Fatto sta che in queste pagine Cantimori mi è risultato, con qualche alto e basso, si capisce, perfino simpatico, nonostante una sua spiccata inclinazione per gli atteggiamenti teatrali. Come quello di protestarsi, lui, rivolgendosi ad uno più giovane di soli dodici anni, come vecchio, vecchissimo, un matusalemme dei settantasette dolori. Potete ben capire che un quasi settantenne, qual è il vostro amico del fico, non può fare buona cera (non parlo neanche di prendere sul serio, nemmeno sforzandosi di rubricarle come bavures figlie di uno stato depressivo) alle geremiadi di un cinquantaquattrenne circa il proprio rincoglionimento irreversibile. Lo stesso vale per le condizioni di salute. Un valetudinario vero mi è in grado saltabeccare (nell’arco di poco più di sei mesi) dal proprio domicilio fiorentino a Torre Pellice, Bologna, Roma, Zurigo, Venezia, Milano, Parigi, Londra (due volte)? Roba che io, si parva, adesso come adesso (e sano come un pesce) nemmeno in dieci anni.
In che rapporti erano Cantimori e Manacorda? Di amicizia. Si usa dire così, come si sapesse tutti benissimo che cosa sia l’amicizia. Qui gli ingredienti sono tanti. Ammirazione, più o meno reciproca, affetto, più o meno reciproco, attenzione, più o meno reciproca, risentimenti, temporanei e durevoli, più o meno reciproci. Amarezze (di Manacorda), tanto più acri quanto più inattese.
Ma non è una giostra che gira in tondo, che si rinnova come fa la luna. I termini del rapporto si vengono modulando nel corso del tempo. L’amicizia dei primi anni ’40 non ha la stessa tonalità né gli stessi colori di quella della metà degli anni ’60. Delle modulazioni non dirò niente perché è essenziale, per il piacere della lettura, seguirle per proprio conto.
Un buon recensore, dicono, deve fornire estratti significativi del libro di cui si occupa. Specialmente se il libro gli è piaciuto. In questo caso derogo senza il minimo scrupolo. In primis perché questa non è una recensione, ma un suggerimento filantropico. Poi perché non vorrò mai privare il lettore del gusto di farsi sorprendere dai memorabili disseminati a piene mani. È per lo stesso motivo che vi propongo di lasciare l’Introduzione per ultima e di calarvi nelle note giusto lo stretto necessario.
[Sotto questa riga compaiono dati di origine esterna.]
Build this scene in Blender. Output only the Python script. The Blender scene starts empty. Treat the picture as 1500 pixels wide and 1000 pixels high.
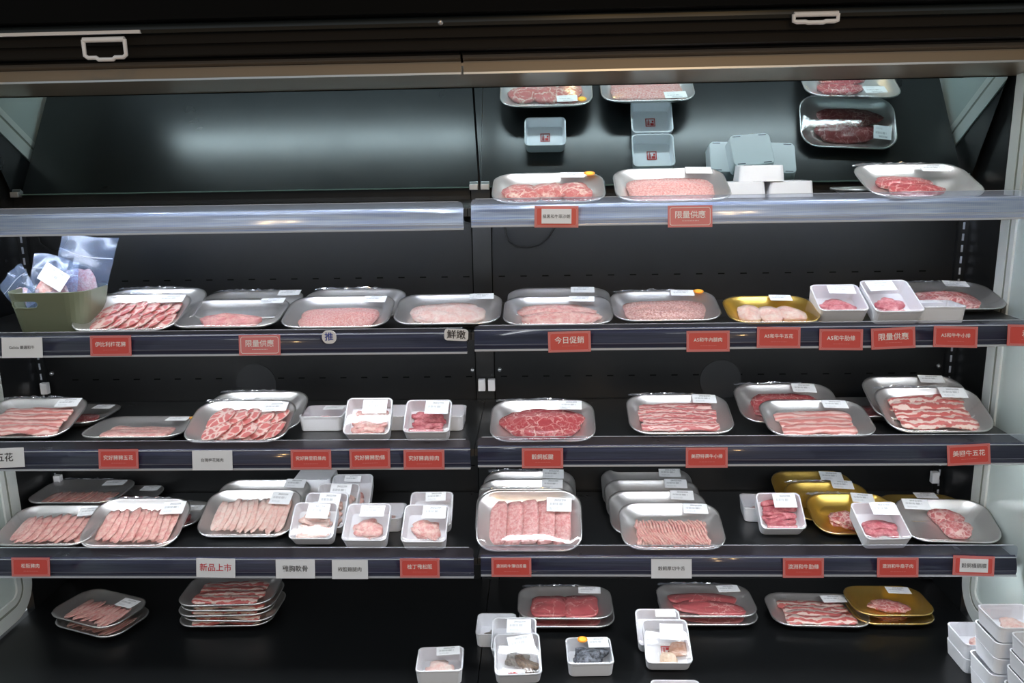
import bpy, bmesh, math, random
from mathutils import Vector, Matrix, noise
R = math.radians
S = bpy.context.scene
COL = S.collection
H0 = 1.5                                   # camera height above the shop floor
EXP = 0.95
# ------------------------------------------------------------------ camera, world, lights, exposure
cam = bpy.data.cameras.new('camera'); camo = bpy.data.objects.new('camera', cam); COL.objects.link(camo)
cam.sensor_width = 36; cam.lens = 1212.04 / 1500 * 36; cam.clip_start = .02
def cam_matrix(p, y, r):
    cp, sp, cy, sy = math.cos(p), math.sin(p), math.cos(y), math.sin(y)
    f = Vector((sy*cp, cy*cp, -sp)); rt = Vector((cy, -sy, 0)); dn = f.cross(rt)
    a = math.cos(r)*rt + math.sin(r)*dn; b = -math.sin(r)*rt + math.cos(r)*dn
    m = Matrix((a, -b, -f)).transposed().to_4x4()
    m.translation = Vector((.156, -2.209, H0)); return m
camo.matrix_world = cam_matrix(.21682, -.03798, .01799)
S.camera = camo
S.view_settings.view_transform = 'Standard'; S.view_settings.look = 'None'
S.view_settings.exposure = EXP; S.view_settings.gamma = 1; S.view_settings.use_curve_mapping = False
W = bpy.data.worlds.new('world'); S.world = W; W.use_nodes = True
W.node_tree.nodes['Background'].inputs[0].default_value = (.60, .66, .70, 1)
W.node_tree.nodes['Background'].inputs[1].default_value = .34
def area(name, loc, rot, sx, sy, power, col=(1, 1, 1)):
    l = bpy.data.lights.new(name, 'AREA'); l.shape = 'RECTANGLE'; l.size = sx; l.size_y = sy; l.energy = power; l.color = col
    o = bpy.data.objects.new(name, l); COL.objects.link(o); o.location = loc; o.rotation_euler = rot; return o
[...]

Chiudo con un recipe dell’amico saumalier.
Tassativa la degustazione della nota 73 a p. 494. Sempre che dell’uvaggio carattere degli italiani d.o.c.g. vi interessino anche le minime screziature del retrogusto, quali i sentori di frutti rossi (piccoli), le tracce (persistenti) di viola mammola. Se siete di quelli che basta che sia fresco, lasciate pur stare.
Buone vacanze e allegri sempre. E, mi raccomando, non stacchiamo la spina. Aspetta e spera, amico bello, che la fine (dell’italtunnel) s’avvicina.